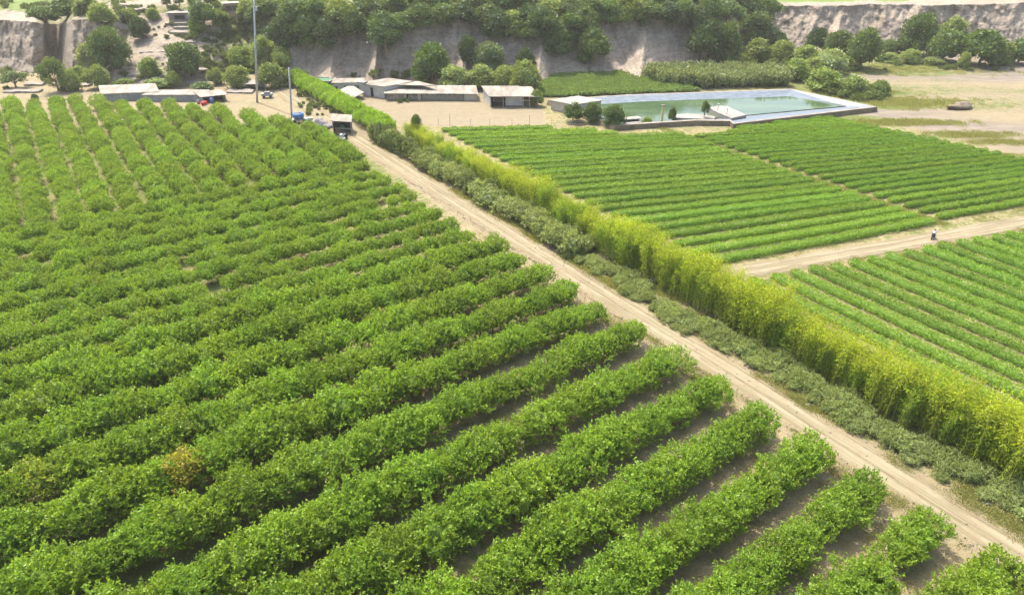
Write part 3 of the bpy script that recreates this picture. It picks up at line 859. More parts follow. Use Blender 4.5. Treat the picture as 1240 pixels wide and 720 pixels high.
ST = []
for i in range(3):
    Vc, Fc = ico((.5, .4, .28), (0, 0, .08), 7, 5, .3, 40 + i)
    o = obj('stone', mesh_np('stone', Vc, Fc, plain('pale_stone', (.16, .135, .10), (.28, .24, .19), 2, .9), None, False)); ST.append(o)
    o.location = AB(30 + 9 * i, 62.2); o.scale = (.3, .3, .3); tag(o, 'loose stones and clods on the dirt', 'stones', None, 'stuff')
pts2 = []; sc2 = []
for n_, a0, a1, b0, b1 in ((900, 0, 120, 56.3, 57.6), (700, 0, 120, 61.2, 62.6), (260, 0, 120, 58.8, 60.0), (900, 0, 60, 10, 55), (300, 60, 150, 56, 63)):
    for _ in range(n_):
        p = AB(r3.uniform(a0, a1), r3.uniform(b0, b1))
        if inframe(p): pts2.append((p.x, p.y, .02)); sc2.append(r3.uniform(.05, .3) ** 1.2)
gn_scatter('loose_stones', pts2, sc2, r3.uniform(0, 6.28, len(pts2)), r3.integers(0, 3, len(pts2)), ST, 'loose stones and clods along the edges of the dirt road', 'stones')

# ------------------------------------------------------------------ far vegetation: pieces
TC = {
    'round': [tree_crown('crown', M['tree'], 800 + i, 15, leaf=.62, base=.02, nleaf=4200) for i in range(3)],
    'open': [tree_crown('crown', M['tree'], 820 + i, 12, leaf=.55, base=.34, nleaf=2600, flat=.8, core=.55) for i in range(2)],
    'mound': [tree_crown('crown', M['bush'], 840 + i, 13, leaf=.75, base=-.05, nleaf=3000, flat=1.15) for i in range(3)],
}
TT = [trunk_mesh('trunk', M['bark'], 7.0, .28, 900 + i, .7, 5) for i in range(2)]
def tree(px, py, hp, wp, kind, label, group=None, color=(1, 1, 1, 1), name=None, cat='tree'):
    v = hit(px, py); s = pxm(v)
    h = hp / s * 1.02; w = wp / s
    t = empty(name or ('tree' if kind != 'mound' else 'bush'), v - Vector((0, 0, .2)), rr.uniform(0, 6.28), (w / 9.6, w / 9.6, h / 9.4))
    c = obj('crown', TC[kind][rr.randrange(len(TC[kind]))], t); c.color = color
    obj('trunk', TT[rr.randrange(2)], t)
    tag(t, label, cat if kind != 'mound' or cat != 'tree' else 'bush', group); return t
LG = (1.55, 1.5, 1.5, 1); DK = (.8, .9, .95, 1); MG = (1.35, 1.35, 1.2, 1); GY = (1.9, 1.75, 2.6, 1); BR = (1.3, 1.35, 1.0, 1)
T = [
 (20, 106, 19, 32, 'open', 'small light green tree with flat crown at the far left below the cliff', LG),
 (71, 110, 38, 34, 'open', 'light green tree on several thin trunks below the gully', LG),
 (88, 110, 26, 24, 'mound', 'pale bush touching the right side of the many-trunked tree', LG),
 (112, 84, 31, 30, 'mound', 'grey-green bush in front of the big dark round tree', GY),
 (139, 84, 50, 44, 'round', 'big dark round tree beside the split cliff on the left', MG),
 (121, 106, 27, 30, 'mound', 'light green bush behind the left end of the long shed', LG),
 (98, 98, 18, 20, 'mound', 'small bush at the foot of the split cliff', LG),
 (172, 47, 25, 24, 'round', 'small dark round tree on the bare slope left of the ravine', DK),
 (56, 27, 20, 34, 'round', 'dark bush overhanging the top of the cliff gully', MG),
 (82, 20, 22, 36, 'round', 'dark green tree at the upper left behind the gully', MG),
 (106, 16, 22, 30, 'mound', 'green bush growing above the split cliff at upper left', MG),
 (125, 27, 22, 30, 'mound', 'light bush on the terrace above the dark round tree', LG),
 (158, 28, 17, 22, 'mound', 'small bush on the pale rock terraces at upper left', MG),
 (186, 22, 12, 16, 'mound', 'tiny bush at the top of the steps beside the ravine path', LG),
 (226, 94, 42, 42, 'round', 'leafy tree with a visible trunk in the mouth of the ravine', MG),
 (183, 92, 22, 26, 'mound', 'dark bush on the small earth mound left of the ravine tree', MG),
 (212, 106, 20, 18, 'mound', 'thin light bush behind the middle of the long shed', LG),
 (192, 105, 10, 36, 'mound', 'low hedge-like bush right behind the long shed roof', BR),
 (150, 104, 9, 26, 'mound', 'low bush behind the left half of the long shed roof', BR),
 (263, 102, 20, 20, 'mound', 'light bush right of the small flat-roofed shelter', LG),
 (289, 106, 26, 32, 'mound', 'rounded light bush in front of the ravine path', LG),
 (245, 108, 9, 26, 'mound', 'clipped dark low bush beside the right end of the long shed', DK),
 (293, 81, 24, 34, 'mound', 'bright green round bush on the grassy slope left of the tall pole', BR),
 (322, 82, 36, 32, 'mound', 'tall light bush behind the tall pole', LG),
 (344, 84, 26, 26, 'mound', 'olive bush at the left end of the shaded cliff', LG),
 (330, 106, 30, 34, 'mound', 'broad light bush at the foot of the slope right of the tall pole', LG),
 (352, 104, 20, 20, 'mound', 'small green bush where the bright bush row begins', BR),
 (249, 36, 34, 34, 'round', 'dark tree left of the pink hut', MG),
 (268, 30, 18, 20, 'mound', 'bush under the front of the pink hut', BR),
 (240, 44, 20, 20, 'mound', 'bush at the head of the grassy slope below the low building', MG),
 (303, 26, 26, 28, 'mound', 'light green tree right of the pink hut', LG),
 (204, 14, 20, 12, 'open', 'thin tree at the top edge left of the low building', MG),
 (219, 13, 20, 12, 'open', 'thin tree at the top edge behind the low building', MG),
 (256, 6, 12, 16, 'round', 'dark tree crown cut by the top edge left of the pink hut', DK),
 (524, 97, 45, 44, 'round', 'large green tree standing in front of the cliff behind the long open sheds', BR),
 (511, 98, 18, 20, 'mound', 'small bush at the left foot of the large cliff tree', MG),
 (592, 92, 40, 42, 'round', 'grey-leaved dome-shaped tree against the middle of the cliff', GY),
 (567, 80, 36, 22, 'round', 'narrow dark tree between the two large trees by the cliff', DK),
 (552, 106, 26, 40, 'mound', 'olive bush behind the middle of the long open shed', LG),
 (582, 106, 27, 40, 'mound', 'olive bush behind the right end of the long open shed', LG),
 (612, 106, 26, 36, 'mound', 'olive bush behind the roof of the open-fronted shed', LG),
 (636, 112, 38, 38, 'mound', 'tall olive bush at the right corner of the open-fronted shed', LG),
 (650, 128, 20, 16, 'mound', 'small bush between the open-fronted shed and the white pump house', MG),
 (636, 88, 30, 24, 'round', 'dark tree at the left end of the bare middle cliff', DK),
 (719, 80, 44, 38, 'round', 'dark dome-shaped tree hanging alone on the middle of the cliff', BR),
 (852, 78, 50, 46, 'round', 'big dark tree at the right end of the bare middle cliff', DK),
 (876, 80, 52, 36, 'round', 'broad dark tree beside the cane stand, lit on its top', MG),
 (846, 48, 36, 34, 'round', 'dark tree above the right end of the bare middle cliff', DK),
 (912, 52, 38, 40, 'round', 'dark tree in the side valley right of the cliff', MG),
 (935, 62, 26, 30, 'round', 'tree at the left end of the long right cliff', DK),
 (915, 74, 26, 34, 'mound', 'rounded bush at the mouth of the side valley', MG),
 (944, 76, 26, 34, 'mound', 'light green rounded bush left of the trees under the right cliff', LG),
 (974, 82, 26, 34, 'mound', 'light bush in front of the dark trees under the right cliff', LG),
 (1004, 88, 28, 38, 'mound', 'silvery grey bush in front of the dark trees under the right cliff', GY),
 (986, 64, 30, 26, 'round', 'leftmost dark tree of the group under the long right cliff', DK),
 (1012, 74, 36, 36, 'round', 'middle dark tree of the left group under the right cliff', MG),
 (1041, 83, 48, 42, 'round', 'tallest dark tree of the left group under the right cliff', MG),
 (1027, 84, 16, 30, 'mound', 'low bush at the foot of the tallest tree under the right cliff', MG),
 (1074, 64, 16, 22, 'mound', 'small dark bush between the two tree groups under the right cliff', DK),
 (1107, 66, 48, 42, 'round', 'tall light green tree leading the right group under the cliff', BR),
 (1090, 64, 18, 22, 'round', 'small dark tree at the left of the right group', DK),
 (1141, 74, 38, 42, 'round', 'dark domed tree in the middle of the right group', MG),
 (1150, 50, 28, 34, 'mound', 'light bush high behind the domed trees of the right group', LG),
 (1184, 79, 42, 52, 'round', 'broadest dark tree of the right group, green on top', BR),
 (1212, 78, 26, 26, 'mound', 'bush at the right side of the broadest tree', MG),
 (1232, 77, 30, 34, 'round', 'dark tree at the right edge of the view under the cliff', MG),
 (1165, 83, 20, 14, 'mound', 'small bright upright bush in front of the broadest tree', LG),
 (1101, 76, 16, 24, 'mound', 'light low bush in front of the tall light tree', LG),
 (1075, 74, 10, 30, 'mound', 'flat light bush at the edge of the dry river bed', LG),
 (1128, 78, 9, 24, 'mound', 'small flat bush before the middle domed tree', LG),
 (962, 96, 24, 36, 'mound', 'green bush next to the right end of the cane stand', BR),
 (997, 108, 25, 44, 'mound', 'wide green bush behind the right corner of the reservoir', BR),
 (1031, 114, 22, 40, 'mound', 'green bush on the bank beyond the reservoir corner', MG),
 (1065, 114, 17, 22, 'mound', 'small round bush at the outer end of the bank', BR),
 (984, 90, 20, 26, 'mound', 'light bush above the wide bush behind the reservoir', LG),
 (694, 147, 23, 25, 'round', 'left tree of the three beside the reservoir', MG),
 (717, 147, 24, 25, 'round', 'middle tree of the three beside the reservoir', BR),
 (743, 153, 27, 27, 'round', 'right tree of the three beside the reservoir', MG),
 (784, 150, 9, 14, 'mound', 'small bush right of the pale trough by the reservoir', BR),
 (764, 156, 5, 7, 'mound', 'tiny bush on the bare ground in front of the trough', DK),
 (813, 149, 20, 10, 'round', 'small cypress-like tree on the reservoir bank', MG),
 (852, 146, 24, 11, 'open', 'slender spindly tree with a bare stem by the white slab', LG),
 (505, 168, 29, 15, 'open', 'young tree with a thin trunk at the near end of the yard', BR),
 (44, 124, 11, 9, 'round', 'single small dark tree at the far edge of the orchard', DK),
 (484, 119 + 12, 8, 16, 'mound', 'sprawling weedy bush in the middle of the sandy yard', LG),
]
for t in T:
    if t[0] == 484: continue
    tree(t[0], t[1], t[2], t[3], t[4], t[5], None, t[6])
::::
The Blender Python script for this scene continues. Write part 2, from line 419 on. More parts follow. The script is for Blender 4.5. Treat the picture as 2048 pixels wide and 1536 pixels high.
::::
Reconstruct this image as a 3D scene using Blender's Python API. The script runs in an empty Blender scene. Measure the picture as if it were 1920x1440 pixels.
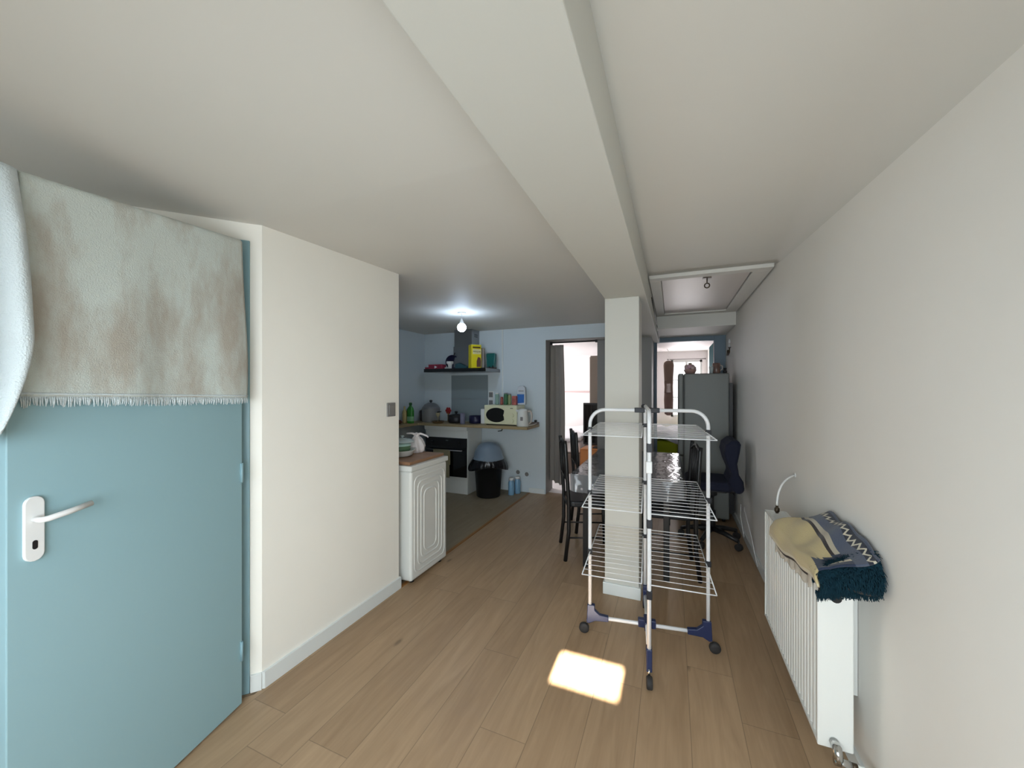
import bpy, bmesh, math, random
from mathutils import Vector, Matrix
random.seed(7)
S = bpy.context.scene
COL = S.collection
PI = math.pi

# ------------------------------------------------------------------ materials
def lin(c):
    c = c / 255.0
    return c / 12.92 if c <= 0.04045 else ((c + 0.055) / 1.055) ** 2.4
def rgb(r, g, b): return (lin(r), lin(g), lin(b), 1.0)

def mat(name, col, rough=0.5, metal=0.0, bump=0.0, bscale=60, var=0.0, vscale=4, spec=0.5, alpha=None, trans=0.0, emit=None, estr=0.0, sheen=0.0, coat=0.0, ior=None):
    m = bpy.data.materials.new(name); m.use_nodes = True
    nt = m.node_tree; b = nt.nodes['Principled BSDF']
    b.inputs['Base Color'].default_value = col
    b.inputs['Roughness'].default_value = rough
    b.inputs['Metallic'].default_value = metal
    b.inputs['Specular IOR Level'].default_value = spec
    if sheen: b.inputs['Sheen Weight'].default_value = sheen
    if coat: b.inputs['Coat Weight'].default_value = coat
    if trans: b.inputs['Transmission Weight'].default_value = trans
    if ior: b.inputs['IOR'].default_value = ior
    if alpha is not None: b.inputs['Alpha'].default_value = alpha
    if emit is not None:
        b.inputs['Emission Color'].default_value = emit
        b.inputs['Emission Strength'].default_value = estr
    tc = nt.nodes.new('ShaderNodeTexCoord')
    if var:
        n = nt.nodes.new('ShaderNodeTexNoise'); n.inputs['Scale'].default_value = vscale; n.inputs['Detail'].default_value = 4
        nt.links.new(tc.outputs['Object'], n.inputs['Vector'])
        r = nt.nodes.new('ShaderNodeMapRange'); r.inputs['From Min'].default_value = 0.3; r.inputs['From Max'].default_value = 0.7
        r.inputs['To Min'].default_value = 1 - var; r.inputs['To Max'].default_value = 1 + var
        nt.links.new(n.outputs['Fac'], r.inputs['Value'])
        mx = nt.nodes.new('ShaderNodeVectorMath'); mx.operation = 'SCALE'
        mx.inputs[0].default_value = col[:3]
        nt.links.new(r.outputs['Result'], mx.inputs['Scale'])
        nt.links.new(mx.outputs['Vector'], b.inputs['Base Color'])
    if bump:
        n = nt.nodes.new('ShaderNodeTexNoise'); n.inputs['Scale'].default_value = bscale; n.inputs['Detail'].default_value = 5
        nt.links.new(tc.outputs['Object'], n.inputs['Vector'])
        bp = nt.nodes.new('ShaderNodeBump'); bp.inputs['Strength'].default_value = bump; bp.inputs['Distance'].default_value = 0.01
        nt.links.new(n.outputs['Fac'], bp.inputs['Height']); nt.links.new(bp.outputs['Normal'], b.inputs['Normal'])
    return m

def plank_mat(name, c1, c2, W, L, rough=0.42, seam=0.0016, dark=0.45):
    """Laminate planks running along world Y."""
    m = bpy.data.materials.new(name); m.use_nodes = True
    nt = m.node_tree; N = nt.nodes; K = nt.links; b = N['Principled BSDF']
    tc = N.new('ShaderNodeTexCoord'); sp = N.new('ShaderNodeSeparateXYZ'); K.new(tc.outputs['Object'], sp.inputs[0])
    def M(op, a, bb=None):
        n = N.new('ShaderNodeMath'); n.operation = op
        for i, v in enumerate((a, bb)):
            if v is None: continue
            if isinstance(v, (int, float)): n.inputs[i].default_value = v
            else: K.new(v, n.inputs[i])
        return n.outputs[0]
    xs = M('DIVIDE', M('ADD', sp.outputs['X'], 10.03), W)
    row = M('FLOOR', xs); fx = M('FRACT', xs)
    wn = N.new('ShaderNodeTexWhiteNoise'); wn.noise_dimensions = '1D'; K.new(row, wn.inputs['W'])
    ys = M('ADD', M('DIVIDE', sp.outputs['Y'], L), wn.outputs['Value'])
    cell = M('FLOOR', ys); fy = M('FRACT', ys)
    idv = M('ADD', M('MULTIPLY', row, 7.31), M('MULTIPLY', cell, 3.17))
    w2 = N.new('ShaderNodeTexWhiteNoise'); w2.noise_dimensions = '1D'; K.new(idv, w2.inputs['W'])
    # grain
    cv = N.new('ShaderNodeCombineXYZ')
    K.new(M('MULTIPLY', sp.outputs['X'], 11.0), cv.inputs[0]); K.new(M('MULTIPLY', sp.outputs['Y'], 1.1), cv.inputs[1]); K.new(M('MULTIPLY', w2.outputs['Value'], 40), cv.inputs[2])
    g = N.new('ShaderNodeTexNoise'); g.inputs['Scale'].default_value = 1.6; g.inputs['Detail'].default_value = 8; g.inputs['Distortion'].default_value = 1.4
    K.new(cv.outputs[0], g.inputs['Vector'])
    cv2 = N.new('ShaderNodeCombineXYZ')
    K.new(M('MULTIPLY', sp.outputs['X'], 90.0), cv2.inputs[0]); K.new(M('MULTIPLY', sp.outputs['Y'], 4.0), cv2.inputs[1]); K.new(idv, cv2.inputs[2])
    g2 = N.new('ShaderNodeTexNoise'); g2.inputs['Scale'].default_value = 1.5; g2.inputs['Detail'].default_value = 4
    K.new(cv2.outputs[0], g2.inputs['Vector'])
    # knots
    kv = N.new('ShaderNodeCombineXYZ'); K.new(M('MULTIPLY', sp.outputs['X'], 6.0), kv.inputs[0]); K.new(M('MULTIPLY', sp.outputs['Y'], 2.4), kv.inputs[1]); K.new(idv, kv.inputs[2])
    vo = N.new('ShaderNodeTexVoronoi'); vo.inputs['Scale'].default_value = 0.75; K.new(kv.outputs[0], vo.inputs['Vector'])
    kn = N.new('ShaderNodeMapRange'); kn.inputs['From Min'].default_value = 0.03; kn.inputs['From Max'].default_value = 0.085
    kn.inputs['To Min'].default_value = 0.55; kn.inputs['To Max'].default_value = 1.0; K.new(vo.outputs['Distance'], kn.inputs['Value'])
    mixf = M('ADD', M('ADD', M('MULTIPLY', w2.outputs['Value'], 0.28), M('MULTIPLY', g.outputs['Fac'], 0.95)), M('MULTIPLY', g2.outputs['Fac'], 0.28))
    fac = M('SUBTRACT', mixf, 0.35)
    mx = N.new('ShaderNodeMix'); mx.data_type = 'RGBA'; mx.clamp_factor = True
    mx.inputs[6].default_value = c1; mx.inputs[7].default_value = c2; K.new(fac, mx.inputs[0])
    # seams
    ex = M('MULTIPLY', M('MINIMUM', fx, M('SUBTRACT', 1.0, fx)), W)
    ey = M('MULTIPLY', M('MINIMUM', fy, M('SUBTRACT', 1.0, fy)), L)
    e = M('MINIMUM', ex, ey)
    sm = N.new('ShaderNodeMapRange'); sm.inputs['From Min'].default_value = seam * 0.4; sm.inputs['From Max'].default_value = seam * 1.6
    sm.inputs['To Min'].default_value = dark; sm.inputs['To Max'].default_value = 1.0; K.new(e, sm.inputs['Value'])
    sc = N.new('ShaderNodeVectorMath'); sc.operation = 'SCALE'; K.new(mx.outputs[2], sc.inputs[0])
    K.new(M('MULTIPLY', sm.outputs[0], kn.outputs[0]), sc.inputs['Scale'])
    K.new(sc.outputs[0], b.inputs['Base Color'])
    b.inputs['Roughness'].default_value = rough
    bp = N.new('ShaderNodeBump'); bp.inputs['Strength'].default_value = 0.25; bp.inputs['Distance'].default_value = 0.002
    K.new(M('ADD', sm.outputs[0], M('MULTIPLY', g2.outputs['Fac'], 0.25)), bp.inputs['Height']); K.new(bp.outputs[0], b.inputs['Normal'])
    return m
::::
TASK TO COMPLETE: Note every line above where the string "follow" shows up, and copy those lines.

REPLY:
Write part 3 of the bpy script that recreates this picture. It picks up at line 859. More parts follow. Use Blender 4.5. Treat the picture as 1240 pixels wide and 720 pixels high.
The Blender Python script for this scene continues. Write part 2, from line 419 on. More parts follow. The script is for Blender 4.5. Treat the picture as 2048 pixels wide and 1536 pixels high.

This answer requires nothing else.